By
Margaretta wa Gacheru (posted 6 December 2018 for Saturday Nation)
Upcycling is
different from recycling. Both processes involve the use of garbage, or put
more politely, ‘discarded objects’. But recycled
junk tends to remains just junk only that it’s sorted and then sent somewhere
to either be disposed of safely or used to make something else.
That’s not
so very different from upcycling except that the upcycled junk is specifically
used to create something of higher quality or value than the original material.
Today there
are many Kenyan artists who are busy upcycling. Some are doing so because the
junk is far more affordable than conventional art materials like canvas, acrylic,
oil or spray paints. For others it’s the environmental appeal and the pride of
knowing they are creating value out of what someone else has seen as valueless.
Then there
are artists like Evans Ngure, one of the six artists whose ‘upcycled’ art is on
display at the Polka Dot Gallery for the next few days. Evans used to be a
painter until one of his lecturers in Kenyatta University’s art department
encouraged him to explore the artistic potential in more unconventional art
materials. ‘
“Her advice
helped me open my thinking to begin experimenting with all sorts of things,” he
says referring to Anne Mwiti who taught him in his third year at KU. Her advice
led to a major change in Evans’ art practice such that now, he rarely if ever
picks up a paint brush. He’s more inclined to work with plyers on all kinds of
found objects.
From the
look of the six sculptures that he’s got in Polka Dot’s current show entitled
‘Un-found’, Evans found and reassembled (or upcycled) everything from parts of
old cars, bicycles, TVs and telephones to an old hacksaw, crash helmet,
scissors and piping from a junked motorcycle. He’s also got plenty of screws,
nuts and bolts keeping his artworks intact.
The point
is, Evans creates art from junk for the pure joy of it. The works themselves
testify to the fun he’s been having in transforming, for instance, a hacksaw
into a friendly ‘bull’ or a hollowed out TV box into a 3D frame (or is it a
cage) wherein one of his scissor-birds resides.
But Evans
isn’t the only artist in the show to display quite a bit of wit, ingenuity and
resourceful in the way he or she creates their upcycled art. Leena Shah for one
has used old glossy fashion magazines to create collage art that sparkles as
she’s designed her own surreal notion of fashion, suggesting she’s got many
more upcycled collages to make, since the medium clearly suits her.
Lionel R.
Garang uses old gunny sacks in place of canvas for his series of automobile
paintings. Richard Njogu is also a painter only he works with ‘found’ vinyl
‘45’ records to create portraits of beautiful women, prominent musicians and
‘celebs’ like the late Bob Marley, Loren Hill and others.
Wallace Juma
and Rogan Anjuli are also painters, although they too are very different.

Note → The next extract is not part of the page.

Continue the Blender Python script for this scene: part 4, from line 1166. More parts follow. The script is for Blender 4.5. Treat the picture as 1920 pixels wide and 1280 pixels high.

Wallace paints actual junk heaps, but he does so in such a way that his junk is
meticulously detailed, distinctively colored, branded and strewn beneath pastel
skies that look almost heavenly.
In contrast,
Rogan substitutes canvas for leather which he too has found, but then beautified
with portraits of people that have been embossed into the leather to ensure a
sense of permanence.
‘Un-founded’
is Polka Dot’s first upcycled art exhibition, but it should not be the last
since there are countless more young Kenyans who’ve discovered they need not
buy expensive art materials to express themselves in fresh and innovative ways.
Most would love to be in Polka Dot’s next ‘un-found’ show.